Finally: 80-90% there!

Finally: 80-90% there!

Written by:ModemMisuser
Published on October 12th, 2009 @ 06:20:06 am , using 624 words, 176 views
Posted in Computars/Gadgets

My attempts at moving to full-time Linux are well-documented here @ SoD. ;)

I made another attempt this weekend and I'm closer than I've ever been. Vista made this attempt a real nightmare, heh. Ah well.

When I built this box, I built it with 2 identical hard drives; a pair of 1TB Western Digitals. The plan was to have one drive for Vista and another for Linux: a very easy way to setup dual boot. All you have to do is goto into the BIOS and swap which drive is primary, and that will choose which OS to boot. That way Vista doesn't get odd about your boot sector/etc. Anyway... Heh.
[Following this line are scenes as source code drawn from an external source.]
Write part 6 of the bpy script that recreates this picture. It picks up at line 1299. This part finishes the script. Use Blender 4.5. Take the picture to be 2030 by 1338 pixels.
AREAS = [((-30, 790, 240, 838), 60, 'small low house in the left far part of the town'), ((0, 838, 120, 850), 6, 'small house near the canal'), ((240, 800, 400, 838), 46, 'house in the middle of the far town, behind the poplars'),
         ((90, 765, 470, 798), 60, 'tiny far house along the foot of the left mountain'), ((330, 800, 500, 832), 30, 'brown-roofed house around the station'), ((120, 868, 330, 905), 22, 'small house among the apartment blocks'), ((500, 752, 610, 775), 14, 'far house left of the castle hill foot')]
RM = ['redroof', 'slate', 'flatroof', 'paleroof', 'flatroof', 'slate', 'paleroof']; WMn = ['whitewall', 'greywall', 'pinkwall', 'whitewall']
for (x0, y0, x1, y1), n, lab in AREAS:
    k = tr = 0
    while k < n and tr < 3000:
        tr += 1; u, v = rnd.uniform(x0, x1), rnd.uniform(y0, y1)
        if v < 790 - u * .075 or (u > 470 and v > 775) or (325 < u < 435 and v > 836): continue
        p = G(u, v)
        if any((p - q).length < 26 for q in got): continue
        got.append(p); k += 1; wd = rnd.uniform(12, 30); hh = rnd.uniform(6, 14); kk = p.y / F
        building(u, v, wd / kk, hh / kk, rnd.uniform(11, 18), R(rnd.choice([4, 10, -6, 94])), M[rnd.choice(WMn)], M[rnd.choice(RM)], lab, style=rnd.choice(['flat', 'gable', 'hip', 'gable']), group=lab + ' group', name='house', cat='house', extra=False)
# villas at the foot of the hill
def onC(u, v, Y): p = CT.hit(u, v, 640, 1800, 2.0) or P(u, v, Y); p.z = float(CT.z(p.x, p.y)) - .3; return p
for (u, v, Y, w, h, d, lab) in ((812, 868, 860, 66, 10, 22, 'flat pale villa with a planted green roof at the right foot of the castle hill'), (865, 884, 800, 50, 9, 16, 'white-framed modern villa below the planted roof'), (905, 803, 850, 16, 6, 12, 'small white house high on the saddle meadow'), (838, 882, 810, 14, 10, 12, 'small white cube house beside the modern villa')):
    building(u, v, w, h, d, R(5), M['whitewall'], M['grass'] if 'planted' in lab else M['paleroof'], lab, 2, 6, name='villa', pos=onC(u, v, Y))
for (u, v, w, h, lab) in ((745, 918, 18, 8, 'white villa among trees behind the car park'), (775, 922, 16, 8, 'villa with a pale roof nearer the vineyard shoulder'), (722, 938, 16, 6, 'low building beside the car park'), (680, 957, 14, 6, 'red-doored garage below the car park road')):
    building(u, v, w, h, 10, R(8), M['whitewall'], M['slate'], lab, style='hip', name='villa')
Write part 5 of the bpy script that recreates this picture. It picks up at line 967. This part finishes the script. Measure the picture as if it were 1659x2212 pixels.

When I installed Vista, apparently something very odd happened, that I never noticed, and really messed me up. Apparently, it put all its boot information - the boot loader and all that - on Drive 1, but all the data (programs, OS files, all that) was on Drive 2. I never noticed this, as I just installed Vista, it worked great and I went on with life.

When I went to install Linux, I just installed it to the blank (ish) drive which was reserved for it all along, and told it to put its boot loader (GRUB!) there. But... that's where Vista's boot info was. Even though Vista itself and all the programs/data were where they were supposed to be. So, of course... Vista wouldn't boot.

Startup Repair... nope. There's really no way to tell Vista "hey, dude, trust me... there's a valid Vista install and a bunch of programs sitting on this drive, just slap your boot info there and STFU and boot, suckah!". So... reinstalled Vista over the Linux installation to preserve the programs and data from the old Vista install - then copied said stuff over to the new Vista install. Verify boot info and actual "stuff" are on the same, proper drive, then proceed to install Linux again to the other drive. Sigh.

Linux install of course went textbook. Installed the proprietary nVidaia drivers and X wouldn't start. Some quick Google searching revealed the problem: nVidia's Linux drivers don't really like SLI all that much (and I have 2x GTX 295 cards), so you have to manually edit the X configuration file and provide the BusID of the device you want to be primary. Do so, whammo, working (and FAST!) X.

So before I went too far with pimping out my desktop and such, I wanted to make sure this was a viable project. I need to be able to play my games under Linux, and right now my primary game is EQ2. So add the WINE repository, download and install WINE, copy over my EQ2 installation and fire it up. Launchpad/patcher crash. Google for info. Need to get rid of wine-gecko. Bingo, working patcher. Working client. Working sound! Excellent performance, too! And that in KUNARK! Ok - viable!

I went on and pimped out my desktop. Got conky all setup. AWN setup. Killer themes and such installed and tweaked a bit! I'm in Linux heaven. Then it came time for my wife and I to play together and I had issues getting the client to run as it had before. Dunno what the issue was - I'd been doing a lot since then so who knows; might've just needed a reboot. But it was time for us to play so I just rebooted into Vista and we played. I'll figure it out today.

But, the thing is: I HAD EQ2 working perfectly, and so it should work again, it just might for some reason need a fresh boot or ... who knows. It was working though, so it will again. And I might be willing to deal with needing a fresh reboot, to be running full-time Linux finally!